What you should do
Say how many lines contain the string "scene". Give no other output.

─── Task material ───

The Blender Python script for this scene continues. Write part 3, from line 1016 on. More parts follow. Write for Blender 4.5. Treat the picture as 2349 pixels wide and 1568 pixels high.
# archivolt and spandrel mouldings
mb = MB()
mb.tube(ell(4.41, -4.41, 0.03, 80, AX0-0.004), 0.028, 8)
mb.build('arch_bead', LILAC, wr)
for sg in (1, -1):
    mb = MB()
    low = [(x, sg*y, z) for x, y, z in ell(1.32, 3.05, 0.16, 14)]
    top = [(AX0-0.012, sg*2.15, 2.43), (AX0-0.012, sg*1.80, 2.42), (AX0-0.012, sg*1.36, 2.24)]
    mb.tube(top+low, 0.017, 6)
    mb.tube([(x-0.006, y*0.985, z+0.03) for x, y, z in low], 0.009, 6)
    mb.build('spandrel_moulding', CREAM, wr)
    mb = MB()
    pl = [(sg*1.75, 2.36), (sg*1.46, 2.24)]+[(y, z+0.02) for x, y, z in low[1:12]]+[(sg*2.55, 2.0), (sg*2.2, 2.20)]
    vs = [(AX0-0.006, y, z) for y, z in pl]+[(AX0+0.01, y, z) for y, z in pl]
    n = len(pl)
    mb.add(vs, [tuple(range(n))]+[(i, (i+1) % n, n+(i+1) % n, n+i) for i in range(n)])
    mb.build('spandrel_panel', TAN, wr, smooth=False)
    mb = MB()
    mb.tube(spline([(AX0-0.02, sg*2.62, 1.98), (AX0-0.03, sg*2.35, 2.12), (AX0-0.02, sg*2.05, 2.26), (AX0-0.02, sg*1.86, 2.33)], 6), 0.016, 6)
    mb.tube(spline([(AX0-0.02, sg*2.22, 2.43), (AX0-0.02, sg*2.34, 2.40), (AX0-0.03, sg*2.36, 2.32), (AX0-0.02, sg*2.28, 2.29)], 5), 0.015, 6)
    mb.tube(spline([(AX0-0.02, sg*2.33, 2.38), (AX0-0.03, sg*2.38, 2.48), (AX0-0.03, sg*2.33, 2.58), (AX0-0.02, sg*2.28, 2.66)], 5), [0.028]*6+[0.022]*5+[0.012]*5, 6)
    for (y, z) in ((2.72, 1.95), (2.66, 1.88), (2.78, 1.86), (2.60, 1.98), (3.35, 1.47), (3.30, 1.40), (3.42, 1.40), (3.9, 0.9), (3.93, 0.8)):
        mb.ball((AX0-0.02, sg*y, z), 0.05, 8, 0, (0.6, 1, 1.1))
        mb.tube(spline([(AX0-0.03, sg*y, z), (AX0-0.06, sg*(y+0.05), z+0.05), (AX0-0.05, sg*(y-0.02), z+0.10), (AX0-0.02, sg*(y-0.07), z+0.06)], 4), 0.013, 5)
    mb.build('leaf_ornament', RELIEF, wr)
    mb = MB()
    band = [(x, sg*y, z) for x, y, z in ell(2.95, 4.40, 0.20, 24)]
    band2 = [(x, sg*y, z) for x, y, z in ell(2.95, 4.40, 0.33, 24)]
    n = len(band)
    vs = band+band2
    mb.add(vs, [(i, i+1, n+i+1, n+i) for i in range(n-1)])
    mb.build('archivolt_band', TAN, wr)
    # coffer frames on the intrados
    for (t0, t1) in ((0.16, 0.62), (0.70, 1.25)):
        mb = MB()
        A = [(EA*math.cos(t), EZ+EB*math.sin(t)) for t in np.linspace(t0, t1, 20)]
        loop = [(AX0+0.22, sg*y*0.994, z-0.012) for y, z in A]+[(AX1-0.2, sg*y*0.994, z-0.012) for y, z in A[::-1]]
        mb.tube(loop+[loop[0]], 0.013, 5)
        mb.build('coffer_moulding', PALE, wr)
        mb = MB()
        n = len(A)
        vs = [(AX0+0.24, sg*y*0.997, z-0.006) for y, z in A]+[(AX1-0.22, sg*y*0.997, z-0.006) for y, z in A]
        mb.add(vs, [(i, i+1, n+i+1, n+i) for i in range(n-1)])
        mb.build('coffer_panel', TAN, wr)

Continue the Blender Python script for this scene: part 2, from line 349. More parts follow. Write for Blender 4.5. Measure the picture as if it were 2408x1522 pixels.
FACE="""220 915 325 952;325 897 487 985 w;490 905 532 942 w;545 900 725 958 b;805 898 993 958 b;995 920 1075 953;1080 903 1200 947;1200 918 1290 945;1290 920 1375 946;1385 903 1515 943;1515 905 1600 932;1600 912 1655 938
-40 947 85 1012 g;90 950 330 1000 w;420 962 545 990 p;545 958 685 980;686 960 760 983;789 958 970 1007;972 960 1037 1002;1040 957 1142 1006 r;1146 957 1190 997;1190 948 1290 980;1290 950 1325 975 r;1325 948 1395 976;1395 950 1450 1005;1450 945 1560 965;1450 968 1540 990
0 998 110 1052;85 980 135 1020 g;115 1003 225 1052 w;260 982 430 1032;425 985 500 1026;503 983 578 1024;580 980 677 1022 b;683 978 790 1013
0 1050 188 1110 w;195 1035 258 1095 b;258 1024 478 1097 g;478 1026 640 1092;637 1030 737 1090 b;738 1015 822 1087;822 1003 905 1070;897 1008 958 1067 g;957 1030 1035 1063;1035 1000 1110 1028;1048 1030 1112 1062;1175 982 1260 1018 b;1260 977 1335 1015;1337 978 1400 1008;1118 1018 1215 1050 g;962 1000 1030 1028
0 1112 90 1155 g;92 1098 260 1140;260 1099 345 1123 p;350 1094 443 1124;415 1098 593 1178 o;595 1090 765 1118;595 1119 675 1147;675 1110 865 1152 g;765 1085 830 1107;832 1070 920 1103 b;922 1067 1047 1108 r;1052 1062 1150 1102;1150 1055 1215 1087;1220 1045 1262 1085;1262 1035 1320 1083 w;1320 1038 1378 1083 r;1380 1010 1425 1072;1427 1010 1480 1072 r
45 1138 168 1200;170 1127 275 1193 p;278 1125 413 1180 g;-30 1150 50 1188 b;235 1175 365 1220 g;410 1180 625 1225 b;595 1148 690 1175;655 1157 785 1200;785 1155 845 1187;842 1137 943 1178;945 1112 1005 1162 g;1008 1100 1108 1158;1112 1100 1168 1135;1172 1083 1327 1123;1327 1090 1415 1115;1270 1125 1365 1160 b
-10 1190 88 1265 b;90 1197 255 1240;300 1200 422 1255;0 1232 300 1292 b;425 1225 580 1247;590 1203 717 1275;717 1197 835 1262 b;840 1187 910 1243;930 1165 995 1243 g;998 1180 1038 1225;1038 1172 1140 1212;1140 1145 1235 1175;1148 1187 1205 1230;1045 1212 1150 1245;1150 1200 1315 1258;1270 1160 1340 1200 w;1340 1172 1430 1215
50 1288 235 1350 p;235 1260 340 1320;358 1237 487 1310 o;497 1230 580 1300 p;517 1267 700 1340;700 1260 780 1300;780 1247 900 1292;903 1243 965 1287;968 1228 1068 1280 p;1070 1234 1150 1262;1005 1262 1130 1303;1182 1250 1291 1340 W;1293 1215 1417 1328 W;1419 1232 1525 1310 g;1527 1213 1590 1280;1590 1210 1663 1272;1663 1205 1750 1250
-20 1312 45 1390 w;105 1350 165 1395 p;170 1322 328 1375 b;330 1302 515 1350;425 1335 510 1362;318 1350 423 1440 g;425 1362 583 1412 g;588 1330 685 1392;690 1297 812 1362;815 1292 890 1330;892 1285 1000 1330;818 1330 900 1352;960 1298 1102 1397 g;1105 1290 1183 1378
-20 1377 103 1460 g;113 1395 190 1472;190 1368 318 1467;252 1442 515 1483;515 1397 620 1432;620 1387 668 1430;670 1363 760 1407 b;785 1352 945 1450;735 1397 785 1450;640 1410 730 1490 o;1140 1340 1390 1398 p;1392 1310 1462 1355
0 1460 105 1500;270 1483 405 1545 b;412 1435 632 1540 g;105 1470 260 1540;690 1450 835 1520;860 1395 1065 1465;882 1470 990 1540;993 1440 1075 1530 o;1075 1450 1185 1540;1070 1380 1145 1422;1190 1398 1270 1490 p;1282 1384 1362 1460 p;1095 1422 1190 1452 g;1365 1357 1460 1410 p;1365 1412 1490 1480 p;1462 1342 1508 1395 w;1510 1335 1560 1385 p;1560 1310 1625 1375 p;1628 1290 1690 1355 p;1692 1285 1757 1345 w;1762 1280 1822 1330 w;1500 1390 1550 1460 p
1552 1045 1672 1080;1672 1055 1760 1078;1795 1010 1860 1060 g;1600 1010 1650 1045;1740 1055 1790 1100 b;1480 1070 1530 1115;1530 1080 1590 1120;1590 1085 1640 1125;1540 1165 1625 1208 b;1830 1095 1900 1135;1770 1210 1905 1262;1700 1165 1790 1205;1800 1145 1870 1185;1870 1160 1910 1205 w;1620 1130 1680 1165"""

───

Result
2